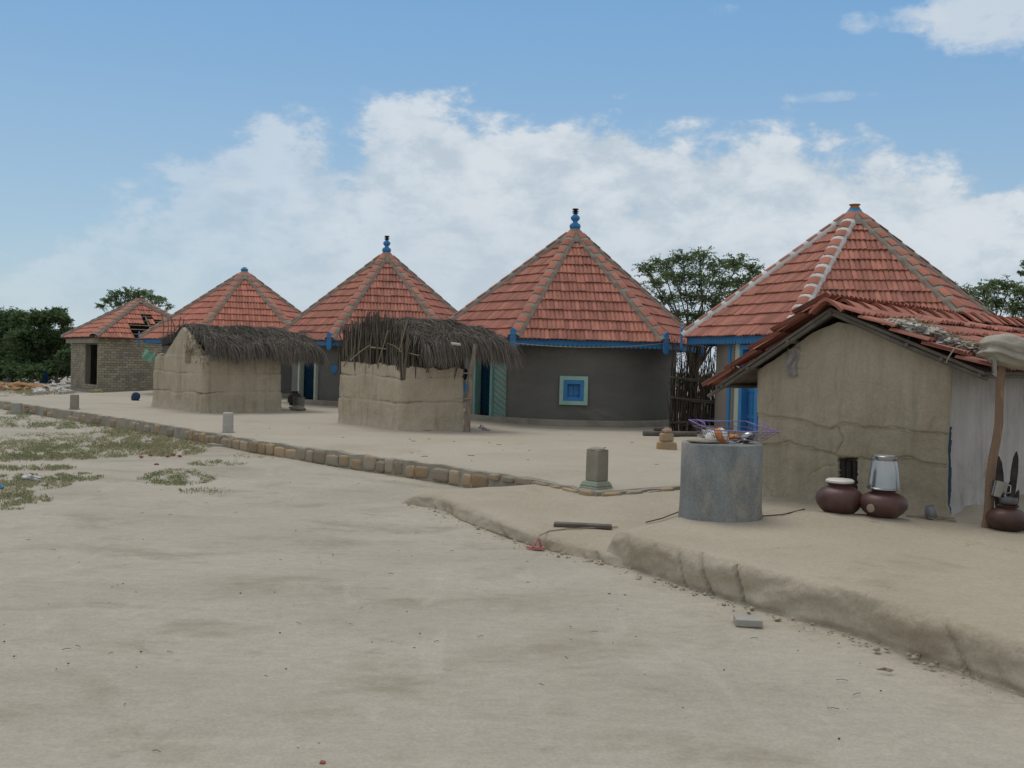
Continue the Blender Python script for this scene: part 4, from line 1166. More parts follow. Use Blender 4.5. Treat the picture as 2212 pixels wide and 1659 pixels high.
    for i in range(n + 1):
        th = math.pi * i / n; row = []
        for j in range(2 * n):
            ph = math.pi * j / n; d = Vector((math.sin(th) * math.cos(ph), math.sin(th) * math.sin(ph), -math.cos(th)))
            k = 1 / (abs(d.x) ** 3.2 + abs(d.y) ** 3.2 + abs(d.z) ** 3.2) ** (1 / 3.2)
            q = d * k
            fold = .11 * math.sin(9.5 * (q.z + .30 * q.x + .15 * q.y) + 2.0 * nz(q.x * 1.5, q.y * 1.5, q.z)) * max(0, 1 - abs(q.z + .15) * 1.1)
            fold += .03 * math.sin(26 * (q.z + .25 * q.x) + 3 * nz(q.x * 2, q.y * 2, q.z * 2)) * max(0, 1 - abs(q.z + .1) * 1.4) + .045 * fb(q.x, q.y, q.z, 2.0, 4) + .07 * max(0, math.sin(7 * (q.x * .7 - q.z * .5))) * max(0, q.z)
            k2 = (1 + fold) * (1 - .10 * max(0, -q.z))
            row.append(cc + Vector((q.x * .245 * k2, q.y * .20 * k2, q.z * .148 * k2 - .035 * q.x)))
        rows.append(row)
    cl = MB(); cl.grid(rows, closed=True)
    tail = [[cc + Vector((-.235 + .05 * j / 4 + .012 * i / 6, -.12 + .03 * math.sin(j * 2), -.06 - .026 * i * (1 - .35 * abs(j - 2) / 2))) for j in range(5)] for i in range(7)]
    cl.grid(tail); cl.grid([[q + Vector((0, .006, 0)) for q in r_] for r_ in reversed(tail)])
    tag(obj('canvas_bundle', cl, m_cloth, smooth=180, base=cc), 'bundle of beige canvas wrapped over the top of the porch post', 'bundle')
    return A, gdir, rd, Wd
MH = mud_house()

# ------------------------------------------------------------------ brush fence between the round houses
def stick_fence():
    a = P(1447, 928, 23.7); b = P(1556, 935, 23.3); a.z = b.z = .15
    root = thing('stick_fence', 'tall fence of dark upright sticks between two round houses', 'fence', (a.x, a.y, .15))
    rng = random.Random(17); mb, th_ = MB(), MB()
    def low(k):
        t = rng.random(); p = a.lerp(b, t) + Vector((0, rng.uniform(-.06, .06), -.05)); q = p + Vector((rng.gauss(0, .05), rng.gauss(0, .03), 0)); q.z = 1.15 + rng.uniform(-.15, .5)
        return p, q
    def high(k):
        t = rng.random(); p = a.lerp(b, t) + Vector((0, rng.uniform(-.06, .06), .3)); q = p + Vector((rng.gauss(0, .06), rng.gauss(0, .04), 0)); q.z = 2.2 + rng.uniform(-.4, .35)
        return p, q
    stickbunch(mb, 120, low, rng, (.010, .021)); stickbunch(mb, 58, high, rng, (.008, .015))
    def tw(k):
        t = rng.random(); p = a.lerp(b, t) + Vector((0, rng.uniform(-.08, .08), rng.uniform(.9, 2.1))); d = Vector((rng.uniform(-.25, .25), rng.uniform(-.1, .1), rng.uniform(.05, .4)))
        return p, p + d
    stickbunch(mb, 150, tw, rng, (.004, .008), 4)
    obj('sticks', mb, m_darkstick, root)
    for (va, vb) in ((815, 823), (858, 868), (914, 904)):
        c_ = MB(); pa, pb = P(1447, va, 23.5), P(1556, vb, 23.15); m_ = pa.lerp(pb, .5) + Vector((0, -.02, -.015))
        c_.tube([pa, m_, pb], [.028, .026, .022], 7); c_.tube([pa + Vector((.25, -.03, -.05)), m_ + Vector((0, -.05, -.03)), pb + Vector((0, -.03, -.04))], .014, 6)
        obj('crosspiece', c_, m_darkstick, root)
stick_fence()

# ------------------------------------------------------------------ trees
def tree(name, label, D, base_u, clumps, group=None, leafm=None, trunk_r=.12, leaves=150, lsz=.075, seed=1, base_z=0.0, fork=.4, depth=.8, dens=1.0, cat='tree', tw_len=1.0, loc_v=None):
    rng = random.Random(seed)
    bx = P(base_u, 800, D); base = Vector((bx.x, D, base_z))
    root = thing(name, label, cat, base, group)
    tr, lf = MB(), MB()
    cs = []
    for (u, v, r_) in clumps:
        rr = r_ * D / F
        cs.append((P(u, v, D + rng.uniform(-depth, depth) * 1.5), rr))
    cen = sum((c for c, _ in cs), Vector()) / len(cs)
    fk = base.lerp(cen, fork); fk.x = base.x + (cen.x - base.x) * .35
    tr.tube([base - Vector((0, 0, .2)), base.lerp(fk, .5) + Vector((rng.uniform(-.1, .1), 0, 0)), fk], [trunk_r * 1.25, trunk_r, trunk_r * .85], 8)
    for c, rr in cs:
        lo = fk.lerp(base, rng.uniform(0, .35))
        mid = lo.lerp(c, .55) + Vector((rng.gauss(0, .15), rng.gauss(0, .2), rng.uniform(.0, .25)))
        tr.tube([lo, lo.lerp(mid, .5) + Vector((rng.gauss(0, .08), rng.gauss(0, .08), 0)), mid, c], [trunk_r * .42, trunk_r * .3, trunk_r * .2, trunk_r * .07], 6)
        ntw = int(leaves * dens * (rr / .6) ** 1.6 / 2.4) + 10
        for k in range(ntw):
            d = Vector((rng.gauss(0, 1), rng.gauss(0, 1), rng.gauss(0.05, .62))).normalized()
            st = mid.lerp(c, rng.uniform(.5, 1.0)) if rng.random() < .35 else c + d * (rr * rng.uniform(0, .35))
            end = c + Vector((d.x, d.y, d.z * .72)) * (rr * rng.uniform(.45, 1.35) * tw_len)
            sag = Vector((0, 0, -rr * rng.uniform(.0, .25)))
            m1 = st.lerp(end, .5) + Vector((rng.gauss(0, .06), rng.gauss(0, .06), .06))
            end = end + sag * .4
            tr.tube([st, m1, end], [.010, .006, .003], 3, cap=False)
            nl = rng.randint(12, 18)
            for q in range(nl):
                f = .25 + .75 * q / nl; pp = st.lerp(m1, f * 2) if f < .5 else m1.lerp(end, f * 2 - 1)
                # a little frond: three narrow leaf faces
                fd = (Vector((rng.gauss(0, 1), rng.gauss(0, 1), rng.gauss(-.15, .5)))).normalized()
                sd = fd.cross(Vector((rng.gauss(0, 1), rng.gauss(0, 1), rng.gauss(1, 1)))).normalized()
                ln = lsz * rng.uniform(.7, 1.6); wd = lsz * rng.uniform(.18, .36)
                p1 = pp + fd * (ln * .5); p2 = pp + fd * ln
                lf.add([pp, p1 + sd * wd, p2, p1 - sd * wd], [(0, 1, 2, 3)])
    obj('trunk', tr, m_bark, root, smooth=60)
    obj('crown', lf, leafm or m_leaf, root)
    return root
def scatter(poly_clumps, seed, n, rr):
    return poly_clumps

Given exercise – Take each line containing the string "high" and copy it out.

Task output –
Continue the Blender Python script for this scene: part 4, from line 1166. More parts follow. Use Blender 4.5. Treat the picture as 2212 pixels wide and 1659 pixels high.
    def high(k):
    stickbunch(mb, 120, low, rng, (.010, .021)); stickbunch(mb, 58, high, rng, (.008, .015))